KBH所蔵貴重本紹介 その4:新約聖書 ルターによるドイツ語訳 (1967年復刻版)
マルチンルターによって初めてドイツ語に訳された新約聖書。ドイツ民衆はこれによって初めて聖書の内容を理解できるようになった。1545年版
1545年、ルターによって初めてドイツ語に翻訳された新約聖書の復刻版(1967年刊行)
表題はBIBLIA GELMANICA 1545となっており、1545年に刊行されたルター聖書とわかります。また、本聖書の出版元はDeutsche Bibelstiftung Stuttgart1967となっておりますので、1967年に刊行されたルター聖書の復刻版であることもわかります。原本は高価ですので、当バイブルハウスではとても購入できません。
宗教改革者マルティン・ルター(1483~1546)は、ヴォルムス帝国議会からヴィッテンベルクへの帰路、ザクセン選帝侯フリードリヒバイオリン賢公の誘いによって、ヴァルトブルクに招かれます。当地で「ユンカー・イェルク(Junker Jörg)」として潜伏しつつ、ルターは新約聖書のドイツ語翻訳を開始しました。出版は1522年9月なので「九月聖書」とも呼ばれています。続いて旧約聖書(続編アポクリファを含む)も1534年に完成しています。

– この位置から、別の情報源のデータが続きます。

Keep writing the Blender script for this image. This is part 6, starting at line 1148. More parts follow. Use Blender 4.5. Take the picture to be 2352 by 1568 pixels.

ルターは聖書各巻の前文にその巻の神学的意義や批評も書き込んでいます。この前文はとても面白くて、例えば、「詩篇」は信仰者の心が直接伝わってくるとして激賞していますが、「ヤコブの手紙」は、良き行為を推奨することのみを述べているので、藁(わら)のような手紙だとけなしています。さすがにこの批評はまずいと思ったのか、改訂するときには削っています。ルターは決して理性だけの人ではない、情熱の人だったことが、このことからもわかって彼の人間味にほほえましさを感じてしまいます。
その後数年に亘ってこの聖書は少しずつ拡張され、改稿されていきました。そして1545年、ルター自らによる最後の修正が行われました。ルターの訳したこのドイツ語訳聖書は、人々が親しみやすい文体や用語が用いられており、英国のキングジェームズ欽定訳が英文学に与えたのと同様、ドイツ文学にも大きな影響を与えています。その後多くの改訂が加えられながら、現在でも広くドイツ語圏で用いられています。